Could you point to a specific RFC? Every one I have seen has at least
an email address.
> > > IP addresses in generic
>> >examples should be from the private IP address spaces [BCP5].
>> >
>> >==> Rather, use the IP address reserved for examples, not private
>> >address. At least that's the IETF policy.
> >
>> Where is that written down? I thought I remembered that document but
> > couldn't find it.
>
>I-D Checklist (http://www.ietf.org/ID-Checklist.html) points to
>RFC3330 and I-D.huston-ipv6-documentation-prefix.
Thanks!
> > >A satisfactory abstract can often be constructed from a summary of
>> >some of the material within the Introduction section. An abstract is
>...snip...
>>... Introduction is the first numbered
>> >section?
>>
>> Only if it is true.
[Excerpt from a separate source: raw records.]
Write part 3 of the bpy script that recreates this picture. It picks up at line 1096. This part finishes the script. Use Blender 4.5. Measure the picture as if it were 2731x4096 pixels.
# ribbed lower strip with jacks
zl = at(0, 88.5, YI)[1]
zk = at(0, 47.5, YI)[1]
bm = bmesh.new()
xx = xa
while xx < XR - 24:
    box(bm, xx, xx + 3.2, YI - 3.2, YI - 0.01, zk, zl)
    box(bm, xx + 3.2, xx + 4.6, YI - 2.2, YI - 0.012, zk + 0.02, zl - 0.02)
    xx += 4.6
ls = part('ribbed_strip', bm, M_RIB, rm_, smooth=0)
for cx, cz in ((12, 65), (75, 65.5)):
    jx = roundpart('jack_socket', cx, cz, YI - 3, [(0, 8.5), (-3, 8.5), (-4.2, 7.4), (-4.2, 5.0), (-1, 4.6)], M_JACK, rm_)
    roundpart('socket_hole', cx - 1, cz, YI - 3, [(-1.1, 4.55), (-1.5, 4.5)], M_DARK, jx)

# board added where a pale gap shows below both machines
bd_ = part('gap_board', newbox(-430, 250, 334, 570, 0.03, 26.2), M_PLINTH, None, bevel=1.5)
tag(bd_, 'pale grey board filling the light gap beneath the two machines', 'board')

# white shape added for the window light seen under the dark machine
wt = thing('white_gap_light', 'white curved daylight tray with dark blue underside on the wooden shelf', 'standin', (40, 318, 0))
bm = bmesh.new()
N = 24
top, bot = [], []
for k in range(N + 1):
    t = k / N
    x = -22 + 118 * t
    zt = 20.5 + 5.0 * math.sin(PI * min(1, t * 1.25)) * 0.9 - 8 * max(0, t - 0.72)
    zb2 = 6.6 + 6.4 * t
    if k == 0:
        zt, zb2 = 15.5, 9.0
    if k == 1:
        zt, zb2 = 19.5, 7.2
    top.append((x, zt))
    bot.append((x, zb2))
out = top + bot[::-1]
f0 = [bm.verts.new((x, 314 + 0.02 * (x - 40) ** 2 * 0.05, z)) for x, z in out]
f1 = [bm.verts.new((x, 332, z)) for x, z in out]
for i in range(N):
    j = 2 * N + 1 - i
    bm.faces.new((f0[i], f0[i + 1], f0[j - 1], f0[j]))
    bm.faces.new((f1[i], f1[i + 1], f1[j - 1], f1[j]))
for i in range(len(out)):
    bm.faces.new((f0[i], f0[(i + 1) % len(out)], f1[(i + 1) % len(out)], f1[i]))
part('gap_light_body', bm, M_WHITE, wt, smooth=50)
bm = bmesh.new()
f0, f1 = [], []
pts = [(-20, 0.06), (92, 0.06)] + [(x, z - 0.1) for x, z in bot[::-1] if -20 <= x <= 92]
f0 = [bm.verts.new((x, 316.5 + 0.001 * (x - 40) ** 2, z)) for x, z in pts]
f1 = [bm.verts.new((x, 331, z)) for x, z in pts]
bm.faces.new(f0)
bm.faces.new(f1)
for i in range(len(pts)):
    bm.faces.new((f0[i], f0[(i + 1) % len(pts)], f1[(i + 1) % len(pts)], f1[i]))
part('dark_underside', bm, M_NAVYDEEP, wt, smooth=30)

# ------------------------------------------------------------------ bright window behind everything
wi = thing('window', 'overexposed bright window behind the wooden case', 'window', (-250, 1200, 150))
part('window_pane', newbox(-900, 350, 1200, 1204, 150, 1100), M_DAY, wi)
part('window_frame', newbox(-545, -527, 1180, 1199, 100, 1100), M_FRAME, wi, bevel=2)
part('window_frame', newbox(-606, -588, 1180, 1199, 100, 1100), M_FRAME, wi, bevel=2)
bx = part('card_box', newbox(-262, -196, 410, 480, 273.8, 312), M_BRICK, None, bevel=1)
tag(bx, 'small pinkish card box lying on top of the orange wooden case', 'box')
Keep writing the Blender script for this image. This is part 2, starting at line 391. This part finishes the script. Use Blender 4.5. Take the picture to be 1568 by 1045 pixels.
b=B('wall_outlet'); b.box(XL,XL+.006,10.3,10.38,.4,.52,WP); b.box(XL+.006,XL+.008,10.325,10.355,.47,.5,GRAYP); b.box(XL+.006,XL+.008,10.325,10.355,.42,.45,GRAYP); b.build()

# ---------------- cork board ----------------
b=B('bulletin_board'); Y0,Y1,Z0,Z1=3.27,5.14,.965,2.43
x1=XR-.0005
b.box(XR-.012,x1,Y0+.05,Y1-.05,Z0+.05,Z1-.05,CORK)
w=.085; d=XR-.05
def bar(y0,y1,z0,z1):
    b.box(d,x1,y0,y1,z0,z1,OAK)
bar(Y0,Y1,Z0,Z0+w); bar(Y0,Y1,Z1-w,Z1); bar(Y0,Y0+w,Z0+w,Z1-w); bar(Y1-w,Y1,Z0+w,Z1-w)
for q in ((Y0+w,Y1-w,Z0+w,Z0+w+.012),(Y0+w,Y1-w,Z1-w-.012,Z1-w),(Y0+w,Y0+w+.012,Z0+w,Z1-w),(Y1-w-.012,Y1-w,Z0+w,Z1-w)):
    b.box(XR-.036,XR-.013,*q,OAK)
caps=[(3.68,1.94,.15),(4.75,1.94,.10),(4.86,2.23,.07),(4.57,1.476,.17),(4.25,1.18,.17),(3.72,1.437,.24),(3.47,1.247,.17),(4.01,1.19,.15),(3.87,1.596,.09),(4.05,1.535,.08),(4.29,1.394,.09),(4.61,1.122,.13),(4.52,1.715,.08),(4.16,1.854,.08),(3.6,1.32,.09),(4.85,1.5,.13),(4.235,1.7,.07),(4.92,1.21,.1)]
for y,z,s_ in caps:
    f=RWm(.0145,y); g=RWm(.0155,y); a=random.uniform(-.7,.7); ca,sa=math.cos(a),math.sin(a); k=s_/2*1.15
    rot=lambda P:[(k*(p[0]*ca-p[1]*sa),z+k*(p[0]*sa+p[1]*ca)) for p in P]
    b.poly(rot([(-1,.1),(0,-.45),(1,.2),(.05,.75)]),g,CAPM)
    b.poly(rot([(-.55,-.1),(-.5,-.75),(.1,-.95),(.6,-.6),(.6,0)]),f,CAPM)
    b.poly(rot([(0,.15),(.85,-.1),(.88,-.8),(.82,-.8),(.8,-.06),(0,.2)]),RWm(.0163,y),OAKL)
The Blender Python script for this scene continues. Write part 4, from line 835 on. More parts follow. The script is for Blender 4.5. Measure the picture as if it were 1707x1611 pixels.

Some RFCs have different names for the first section.
>
>Well, if that hurts too much, you could state that the boilerplate,
>abstract and ToC must be unnumbered sections.
Will do.
At 10:28 AM +0200 9/3/04, Henrik Levkowetz wrote:
> > At 2:42 PM +0300 9/2/04, Pekka Savola wrote:
>> >I'm intrigued -- could you elaborate on what are these things which
>...snip...
> > the RFC Editor on a case-by-case basis), header and footer formats
>> (which are added by the RFC Editor, not the person turning in the
>> draft), and so on.
>
>Could we include the format of header and footer lines?
Not unless they are required by the RFC Editor, which they are not.
This document is truly limited to things that authors of potential
RFCs should know. If you want restrictions on header and footer
content, they should go into 1id-guidelines.txt, I believe.